Stated task: Pictures are not part of the copy. Retype the lines from the first one through the line that contains "XP = -0.755".

Data excerpt:
# # # # #
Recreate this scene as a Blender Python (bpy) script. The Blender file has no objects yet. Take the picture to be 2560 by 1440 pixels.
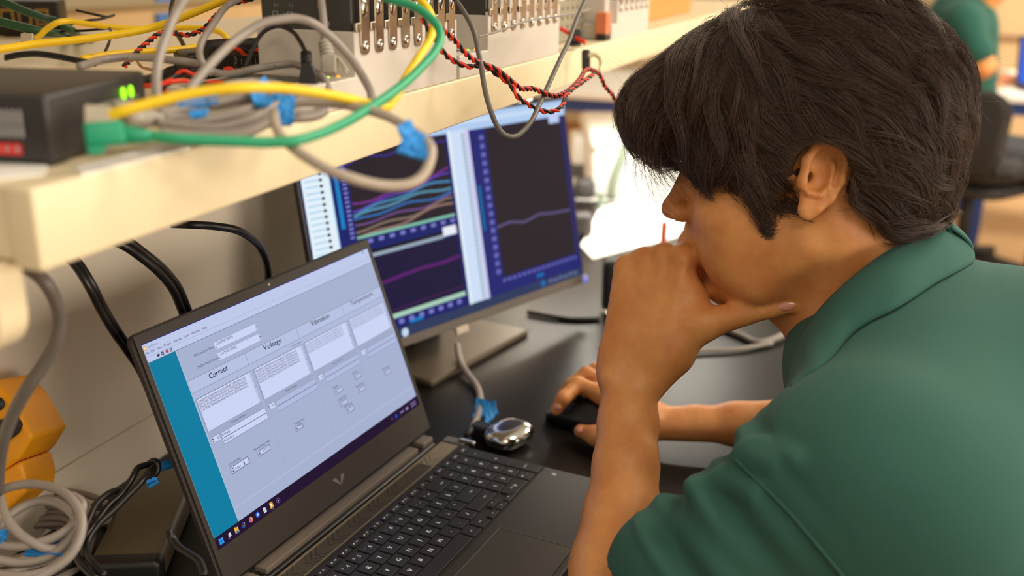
import bpy, bmesh, math, random
import numpy as np
from mathutils import Vector, Matrix, Euler
rnd = random.Random(7)
SC = bpy.context.scene
COL = SC.collection
PI = math.pi

# ---------------------------------------------------------------- camera
CAM = np.array([0.0, 0.0, 1.3166])
F = 2515.366
RW = np.array([[0.9363007483986139, 0.3508318485834344, 0.01605996786190761],
               [0.12376394141702457, -0.28681541649068915, -0.9499575799309126],
               [-0.3286691274718677, 0.8914336379578698, -0.31196582146779916]])


def ray(x, y): return RW.T @ np.array([(x-1280)/F, (y-720)/F, 1.0])
def at_d(x, y, d): return Vector(CAM + ray(x, y)*d)
def at_z(x, y, z):
    D = ray(x, y); return Vector(CAM + D*(z-CAM[2])/D[2])
def at_x(x, y, X):
    D = ray(x, y); return Vector(CAM + D*(X-CAM[0])/D[0])
def at_y(x, y, Y):
    D = ray(x, y); return Vector(CAM + D*(Y-CAM[1])/D[1])


ZD = 0.75          # worktop
ZL = 0.769         # laptop deck
ZS = 1.2038        # shelf top
XS = -0.3903       # shelf front
XP = -0.755         # back panel

cd = bpy.data.cameras.new('camera')
cam = bpy.data.objects.new('camera', cd)
COL.objects.link(cam)
m = Matrix(((RW[0][0], -RW[1][0], -RW[2][0]), (RW[0][1], -RW[1][1], -RW[2][1]), (RW[0][2], -RW[1][2], -RW[2][2]))).to_4x4()
m.translation = Vector(CAM)
cam.matrix_world = m
cd.sensor_width = 36
cd.lens = 36*F/2560
cd.clip_start = 0.02
cd.dof.use_dof = True
cd.dof.focus_distance = 0.92
cd.dof.aperture_fstop = 3.5
cd.dof.aperture_blades = 0
SC.camera = cam


# ---------------------------------------------------------------- materials
def lin(c):
    r = []
    for v in c:
        v = v/255.0
        r.append(v/12.92 if v <= 0.04045 else ((v+0.055)/1.055)**2.4)
    return (r[0], r[1], r[2], 1.0)


MATS = {}


def mat(name, c, rough=0.5, metal=0.0, spec=0.5, var=0.08, scale=60.0, bump=0.0, bscale=400.0, emit=None, estr=1.0,
        sss=0.0, coat=0.0, trans=0.0, sheen=0.0):
    if name in MATS: return MATS[name]
    M = bpy.data.materials.new(name)
    M.use_nodes = True
    nt = M.node_tree
    b = nt.nodes['Principled BSDF']
    b.inputs['Roughness'].default_value = rough
    b.inputs['Metallic'].default_value = metal
    b.inputs['Specular IOR Level'].default_value = spec
    b.inputs['Coat Weight'].default_value = coat
    b.inputs['Transmission Weight'].default_value = trans
    b.inputs['Sheen Weight'].default_value = sheen
    tc = nt.nodes.new('ShaderNodeTexCoord')
    if var > 0:
        n = nt.nodes.new('ShaderNodeTexNoise')
        n.inputs['Scale'].default_value = scale
        n.inputs['Detail'].default_value = 3
        nt.links.new(tc.outputs['Object'], n.inputs['Vector'])
        mx = nt.nodes.new('ShaderNodeMixRGB')
        L = lin(c)
        mx.inputs[1].default_value = (L[0]*(1-var), L[1]*(1-var), L[2]*(1-var), 1)
        mx.inputs[2].default_value = (min(1, L[0]*(1+var)), min(1, L[1]*(1+var)), min(1, L[2]*(1+var)), 1)
        nt.links.new(n.outputs['Fac'], mx.inputs[0])
        nt.links.new(mx.outputs[0], b.inputs['Base Color'])
    else:
        b.inputs['Base Color'].default_value = lin(c)
    if bump > 0:
        n2 = nt.nodes.new('ShaderNodeTexNoise')
        n2.inputs['Scale'].default_value = bscale
        n2.inputs['Detail'].default_value = 2
        nt.links.new(tc.outputs['Object'], n2.inputs['Vector'])
        bp = nt.nodes.new('ShaderNodeBump')
        bp.inputs['Strength'].default_value = bump
        bp.inputs['Distance'].default_value = 0.001
        nt.links.new(n2.outputs['Fac'], bp.inputs['Height'])
        nt.links.new(bp.outputs['Normal'], b.inputs['Normal'])
    if sss > 0:
        b.inputs['Subsurface Weight'].default_value = sss
        b.inputs['Subsurface Radius'].default_value = (1.0, 0.35, 0.18)
        b.inputs['Subsurface Scale'].default_value = 0.006
    if emit:
        b.inputs['Emission Color'].default_value = lin(emit)
        b.inputs['Emission Strength'].default_value = estr
    MATS[name] = M
    return M


def screen_mat(c, k=1.0):
    """a lit pixel colour of a display"""
    nm = 'lcd_%d_%d_%d' % c
    if nm in MATS: return MATS[nm]
    M = bpy.data.materials.new(nm); M.use_nodes = True
    nt = M.node_tree; b = nt.nodes['Principled BSDF']
    b.inputs['Base Color'].default_value = (0.001, 0.001, 0.001, 1)
    b.inputs['Roughness'].default_value = 0.5
    b.inputs['Specular IOR Level'].default_value = 0.04
    b.inputs['Emission Color'].default_value = lin(c)
    b.inputs['Emission Strength'].default_value = k
    MATS[nm] = M
    return M


# ---------------------------------------------------------------- objects
def wmat(o):
    """world matrix of an object whose parents carry plain loc / rot (no stale depsgraph)"""
    mm = Matrix.LocRotScale(o.location, o.rotation_euler, o.scale)
    return wmat(o.parent) @ mm if o.parent else mm


def tag(o, label=None, cat=None, group=None, kind=None):
    if label: o['label'] = label
    if cat: o['category'] = cat
    if group: o['group'] = group
    if kind: o['kind'] = kind
    return o


def thing(name, label, cat, loc=(0, 0, 0), rz=0.0, group=None):
    o = bpy.data.objects.new(name, None)
    COL.objects.link(o)
    o.empty_display_size = 0.02
    o.location = loc
    o.rotation_euler = (0, 0, rz)
    return tag(o, label, cat, group)


def copy_tree(o, parent=None):
    c = o.copy(); COL.objects.link(c)
    c.parent = parent
    for ch in list(o.children): copy_tree(ch, c)
    return c


def xf(origin=(0, 0, 0), ex=None, ey=None, ez=None):
    """matrix from an origin and two or three axes"""
    o = Vector(origin)
    if ex is None and ey is None and ez is None: return Matrix.Translation(o)
    ex = Vector(ex).normalized() if ex is not None else None
    ey = Vector(ey) if ey is not None else None
    ez = Vector(ez) if ez is not None else None
    if ex is not None and ey is not None:
        ez = ex.cross(ey).normalized(); ey = ez.cross(ex)
    elif ex is not None and ez is not None:
        ey = ez.cross(ex).normalized(); ez = ex.cross(ey)
    else:
        ez = ez.normalized()
        t = Vector((1, 0, 0)) if abs(ez.x) < 0.8 else Vector((0, 1, 0))
        ex = t.cross(ez).normalized(); ey = ez.cross(ex)
    r = Matrix((ex, ey, ez)).transposed().to_4x4()
    r.translation = o
    return r


def RZ(a): return Matrix.Rotation(a, 4, 'Z')
def RX(a): return Matrix.Rotation(a, 4, 'X')
def RY(a): return Matrix.Rotation(a, 4, 'Y')
def T(x, y=None, z=None): return Matrix.Translation(Vector((x, y, z)) if y is not None else Vector(x))


def catmull(pts, n=8, closed=False):
    P = [Vector(p) for p in pts]
    if len(P) < 3: return P
    out = []
    N = len(P)
    rng = range(N) if closed else range(N-1)
    for i in rng:
        p0 = P[i-1] if (i > 0 or closed) else P[0]*2-P[1]
        p1 = P[i]; p2 = P[(i+1) % N]
        p3 = P[(i+2) % N] if (i+2 < N or closed) else P[-1]*2-P[-2]
        d1 = max((p1-p0).length, 1e-6)**0.5; d2 = max((p2-p1).length, 1e-6)**0.5; d3 = max((p3-p2).length, 1e-6)**0.5
        m1 = (p2-p1) + d2*((p1-p0)/d1-(p2-p0)/(d1+d2))
        m2 = (p2-p1) + d2*((p3-p2)/d3-(p3-p1)/(d2+d3))
        for k in range(n):
            t = k/n; t2 = t*t; t3 = t2*t
            out.append(p1*(2*t3-3*t2+1)+m1*(t3-2*t2+t)+p2*(-2*t3+3*t2)+m2*(t3-t2))
    if not closed: out.append(P[-1])
    return out


_fontcache = {}


def text_mesh(s):
    if s in _fontcache: return _fontcache[s]
    cu = bpy.data.curves.new('t', 'FONT'); cu.body = s; cu.size = 1.0; cu.resolution_u = 2
    ob = bpy.data.objects.new('t', cu); COL.objects.link(ob)
    dg = bpy.context.evaluated_depsgraph_get(); dg.update()
    me = ob.evaluated_get(dg).to_mesh()
    vs = [tuple(v.co) for v in me.vertices]; fs = [tuple(p.vertices) for p in me.polygons]
    ob.evaluated_get(dg).to_mesh_clear()
    bpy.data.objects.remove(ob); bpy.data.curves.remove(cu)
    _fontcache[s] = (vs, fs)
    return vs, fs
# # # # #
The answer:
Recreate this scene as a Blender Python (bpy) script. The Blender file has no objects yet. Take the picture to be 2560 by 1440 pixels.
import bpy, bmesh, math, random
import numpy as np
from mathutils import Vector, Matrix, Euler
rnd = random.Random(7)
SC = bpy.context.scene
COL = SC.collection
PI = math.pi

# ---------------------------------------------------------------- camera
CAM = np.array([0.0, 0.0, 1.3166])
F = 2515.366
RW = np.array([[0.9363007483986139, 0.3508318485834344, 0.01605996786190761],
               [0.12376394141702457, -0.28681541649068915, -0.9499575799309126],
               [-0.3286691274718677, 0.8914336379578698, -0.31196582146779916]])


def ray(x, y): return RW.T @ np.array([(x-1280)/F, (y-720)/F, 1.0])
def at_d(x, y, d): return Vector(CAM + ray(x, y)*d)
def at_z(x, y, z):
    D = ray(x, y); return Vector(CAM + D*(z-CAM[2])/D[2])
def at_x(x, y, X):
    D = ray(x, y); return Vector(CAM + D*(X-CAM[0])/D[0])
def at_y(x, y, Y):
    D = ray(x, y); return Vector(CAM + D*(Y-CAM[1])/D[1])


ZD = 0.75          # worktop
ZL = 0.769         # laptop deck
ZS = 1.2038        # shelf top
XS = -0.3903       # shelf front
XP = -0.755         # back panel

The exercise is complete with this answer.